Apple’s iPad mini is kind of like the Mac mini. It’s neglected, often going years between updates, yet it remains a popular, almost cult item. The latest mini is the best yet, by far. If any Apple device was screaming out for the home-button free, “all-screen” design, it was the mini. The display got bigger, the body got smaller, and now it works with the second-gen Apple Pencil. I use (and love) a 12.9-inch iPad Pro, but I might end up replacing it with this.
Maximal Mini
The new iPad mini is pretty much a shrunken iPad Air, only better. It has the same flat-sided body, narrow screen border, and fingerprint-reading power button. But the FaceTime camera is better (12MP vs 7MP, and ultra-wide), and the rear camera gets a quad-LED True Tone flash. Video is also better, probably thanks to the new A15 processor, which means that the mini and the new iPhones 13 are using Apple’s latest and best chip. You also get 5G (great, for such a portable iPad) and cooler colors.
Size Is Everything
I used a first-generation Wi-Fi-only iPad mini as my main iPad for over a year, and I still have it around somewhere.

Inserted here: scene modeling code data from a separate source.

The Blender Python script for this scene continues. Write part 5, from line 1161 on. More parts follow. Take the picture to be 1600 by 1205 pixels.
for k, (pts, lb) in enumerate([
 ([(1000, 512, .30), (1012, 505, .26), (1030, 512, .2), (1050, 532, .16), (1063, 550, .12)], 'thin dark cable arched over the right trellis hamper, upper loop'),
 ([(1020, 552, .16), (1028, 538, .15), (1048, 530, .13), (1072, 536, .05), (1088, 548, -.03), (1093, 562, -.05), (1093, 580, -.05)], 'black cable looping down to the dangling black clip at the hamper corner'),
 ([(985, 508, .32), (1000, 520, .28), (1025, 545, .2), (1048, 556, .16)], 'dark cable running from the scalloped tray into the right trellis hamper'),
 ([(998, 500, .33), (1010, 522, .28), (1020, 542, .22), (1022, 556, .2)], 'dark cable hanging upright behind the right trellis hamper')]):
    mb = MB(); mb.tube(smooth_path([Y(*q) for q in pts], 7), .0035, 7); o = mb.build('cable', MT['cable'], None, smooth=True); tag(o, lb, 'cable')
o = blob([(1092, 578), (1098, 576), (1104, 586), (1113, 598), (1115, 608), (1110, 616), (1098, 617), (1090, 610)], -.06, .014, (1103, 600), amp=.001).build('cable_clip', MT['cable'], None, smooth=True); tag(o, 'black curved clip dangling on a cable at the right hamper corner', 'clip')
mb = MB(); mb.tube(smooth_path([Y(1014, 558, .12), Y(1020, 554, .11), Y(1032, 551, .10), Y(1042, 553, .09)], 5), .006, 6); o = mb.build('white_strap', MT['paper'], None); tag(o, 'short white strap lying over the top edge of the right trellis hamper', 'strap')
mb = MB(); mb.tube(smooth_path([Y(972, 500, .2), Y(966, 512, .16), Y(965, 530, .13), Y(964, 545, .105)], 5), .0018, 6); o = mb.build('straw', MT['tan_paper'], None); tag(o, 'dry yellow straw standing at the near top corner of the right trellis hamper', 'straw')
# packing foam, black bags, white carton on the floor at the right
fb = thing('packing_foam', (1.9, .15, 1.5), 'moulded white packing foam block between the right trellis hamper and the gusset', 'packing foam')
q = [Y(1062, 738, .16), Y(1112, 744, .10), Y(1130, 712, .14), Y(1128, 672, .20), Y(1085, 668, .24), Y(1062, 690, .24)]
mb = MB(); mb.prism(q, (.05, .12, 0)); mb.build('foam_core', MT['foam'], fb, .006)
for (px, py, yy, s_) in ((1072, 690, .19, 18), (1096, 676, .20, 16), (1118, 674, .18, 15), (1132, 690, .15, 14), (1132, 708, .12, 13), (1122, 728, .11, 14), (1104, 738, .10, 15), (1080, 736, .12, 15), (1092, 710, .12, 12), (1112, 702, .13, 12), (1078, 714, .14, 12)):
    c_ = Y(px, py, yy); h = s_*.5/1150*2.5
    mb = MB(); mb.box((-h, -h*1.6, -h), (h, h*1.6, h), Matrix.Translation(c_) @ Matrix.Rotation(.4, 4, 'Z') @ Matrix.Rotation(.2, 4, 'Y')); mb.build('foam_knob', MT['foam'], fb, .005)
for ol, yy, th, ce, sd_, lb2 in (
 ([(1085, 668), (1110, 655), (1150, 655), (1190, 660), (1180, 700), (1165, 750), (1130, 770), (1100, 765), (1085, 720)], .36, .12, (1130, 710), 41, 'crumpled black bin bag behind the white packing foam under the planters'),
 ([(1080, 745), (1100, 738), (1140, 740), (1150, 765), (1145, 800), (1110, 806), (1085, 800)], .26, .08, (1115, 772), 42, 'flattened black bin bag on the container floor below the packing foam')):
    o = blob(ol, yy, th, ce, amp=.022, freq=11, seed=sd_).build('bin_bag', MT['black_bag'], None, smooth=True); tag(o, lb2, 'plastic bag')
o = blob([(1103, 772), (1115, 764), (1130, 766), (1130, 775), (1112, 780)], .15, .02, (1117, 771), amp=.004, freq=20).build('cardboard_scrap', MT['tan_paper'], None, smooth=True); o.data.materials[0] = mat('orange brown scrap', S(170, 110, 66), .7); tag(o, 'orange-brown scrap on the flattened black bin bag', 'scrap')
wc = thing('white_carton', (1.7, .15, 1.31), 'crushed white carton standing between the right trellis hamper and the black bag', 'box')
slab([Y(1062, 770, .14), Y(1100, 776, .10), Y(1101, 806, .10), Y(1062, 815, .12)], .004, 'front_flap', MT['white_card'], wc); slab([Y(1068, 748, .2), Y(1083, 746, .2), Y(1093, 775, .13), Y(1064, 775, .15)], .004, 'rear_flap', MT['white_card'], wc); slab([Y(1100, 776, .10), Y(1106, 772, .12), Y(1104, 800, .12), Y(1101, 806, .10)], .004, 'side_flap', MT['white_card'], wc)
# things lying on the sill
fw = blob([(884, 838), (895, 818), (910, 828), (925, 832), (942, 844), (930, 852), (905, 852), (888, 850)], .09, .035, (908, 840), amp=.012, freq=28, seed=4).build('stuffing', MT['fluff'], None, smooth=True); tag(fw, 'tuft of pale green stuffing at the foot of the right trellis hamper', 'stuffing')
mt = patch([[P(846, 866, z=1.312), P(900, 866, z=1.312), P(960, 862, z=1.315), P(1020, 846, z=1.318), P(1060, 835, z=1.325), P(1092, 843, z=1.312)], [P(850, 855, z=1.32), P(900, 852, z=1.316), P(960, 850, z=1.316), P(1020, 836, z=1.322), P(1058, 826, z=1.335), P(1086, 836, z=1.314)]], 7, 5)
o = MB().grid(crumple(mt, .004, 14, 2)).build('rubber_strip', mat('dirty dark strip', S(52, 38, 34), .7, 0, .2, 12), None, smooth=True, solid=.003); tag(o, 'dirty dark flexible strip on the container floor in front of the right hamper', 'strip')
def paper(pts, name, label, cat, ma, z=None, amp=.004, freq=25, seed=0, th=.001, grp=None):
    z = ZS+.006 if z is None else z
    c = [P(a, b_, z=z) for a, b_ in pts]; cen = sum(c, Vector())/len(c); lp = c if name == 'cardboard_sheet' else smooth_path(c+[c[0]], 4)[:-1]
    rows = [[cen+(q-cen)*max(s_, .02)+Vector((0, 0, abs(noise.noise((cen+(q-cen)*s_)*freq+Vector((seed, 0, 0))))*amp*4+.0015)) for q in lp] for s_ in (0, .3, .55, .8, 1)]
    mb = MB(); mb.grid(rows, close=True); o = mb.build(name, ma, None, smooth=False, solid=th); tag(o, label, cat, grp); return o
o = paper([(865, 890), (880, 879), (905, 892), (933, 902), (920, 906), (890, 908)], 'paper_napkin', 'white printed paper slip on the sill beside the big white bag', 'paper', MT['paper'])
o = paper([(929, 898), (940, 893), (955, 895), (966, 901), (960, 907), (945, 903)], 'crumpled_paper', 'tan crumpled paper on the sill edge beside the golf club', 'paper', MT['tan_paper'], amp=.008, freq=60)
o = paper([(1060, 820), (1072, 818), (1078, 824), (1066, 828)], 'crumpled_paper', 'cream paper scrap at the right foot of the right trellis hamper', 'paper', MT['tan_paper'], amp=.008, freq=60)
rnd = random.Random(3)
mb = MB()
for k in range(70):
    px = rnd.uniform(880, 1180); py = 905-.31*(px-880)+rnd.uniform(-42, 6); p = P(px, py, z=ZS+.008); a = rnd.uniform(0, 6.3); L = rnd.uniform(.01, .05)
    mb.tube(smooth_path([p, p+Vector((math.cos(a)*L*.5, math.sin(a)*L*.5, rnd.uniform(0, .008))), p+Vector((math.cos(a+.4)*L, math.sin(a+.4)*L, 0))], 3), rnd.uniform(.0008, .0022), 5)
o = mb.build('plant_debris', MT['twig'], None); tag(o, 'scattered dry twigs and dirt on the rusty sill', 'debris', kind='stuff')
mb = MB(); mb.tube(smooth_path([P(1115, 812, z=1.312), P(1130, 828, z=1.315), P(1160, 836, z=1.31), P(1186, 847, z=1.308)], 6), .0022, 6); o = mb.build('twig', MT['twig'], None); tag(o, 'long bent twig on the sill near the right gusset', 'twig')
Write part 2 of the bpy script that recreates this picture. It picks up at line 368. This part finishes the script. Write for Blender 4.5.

That was pre-Retina, but I used it for work, writing articles, reading, everything. The reason? It was just so portable. Small enough to slide into the back jeans pocket and to hold in one hand. And like all iOS devices, you can use it with a USB or Bluetooth keyboard. If you like, you can even connect it to a USB-C display, add a keyboard and trackpad, and use it that way. The pocket size also pairs perfectly with the Apple Pencil, the new Smart Folio case, and iOS 15’s new Quick Note feature. It’s as practical as a paper notebook, and although it’s not as durable, it can always be in a pocket. But is portability enough to get this over the mini’s disadvantages?
Downsides
That first iPad mini had the advantage of being cheap. At the time, it was the most affordable iPad. Now, the mini starts at $499, and once you add more storage (required, as 64GB is not enough) and cellular (also needed because this thing is so portable it will always be with you), you’re over $849. That’s not an impulse buy and is the same price as the entry-level 11-inch iPad Pro. Back in the 1970s and 1980s, miniaturization was everything. Radios, early cellphones, Walkmans, we wanted them small, and we paid for it. Of course, smaller was always more expensive, unlike today, where the iPhone mini costs less than the rest. So paying extra isn’t really a problem. But there are drawbacks. Compared to my iPad Pro, the mini lacks FaceID and 120Hz ProMotion, which makes for way smoother scrolling. The screen is also too small for two people to watch a movie together or practical two-app multitasking. And forget about a Magic Keyboard case. It would be unusable. But the iPad Pro, itself, is riddled with problems. Even in the latest iPadOS 15 release candidate, external keyboards stop inputting text when you switch apps, something the iPad has done on and off for years. Text selection is also still tricky, and multitasking in iPadOS 15 is improved but still finicky. This all benefits the mini. Why bother with a giant 12.9-inch iPad if it doesn’t work right? Why not switch to the tiny iPad, and use a Mac for what it does best? I plan to switch from an iPad Pro and a Mac mini to a MacBook Air (connected to the big monitor at the desk) and an iPad mini. The MacBook Air doesn’t suffer the broken keyboard input of the iPad, and the mini can serve as an emergency laptop in a pinch. And I can do it all while actually saving money. If only I’d ordered one when they went on sale—now all the good models are back-ordered until October or even November.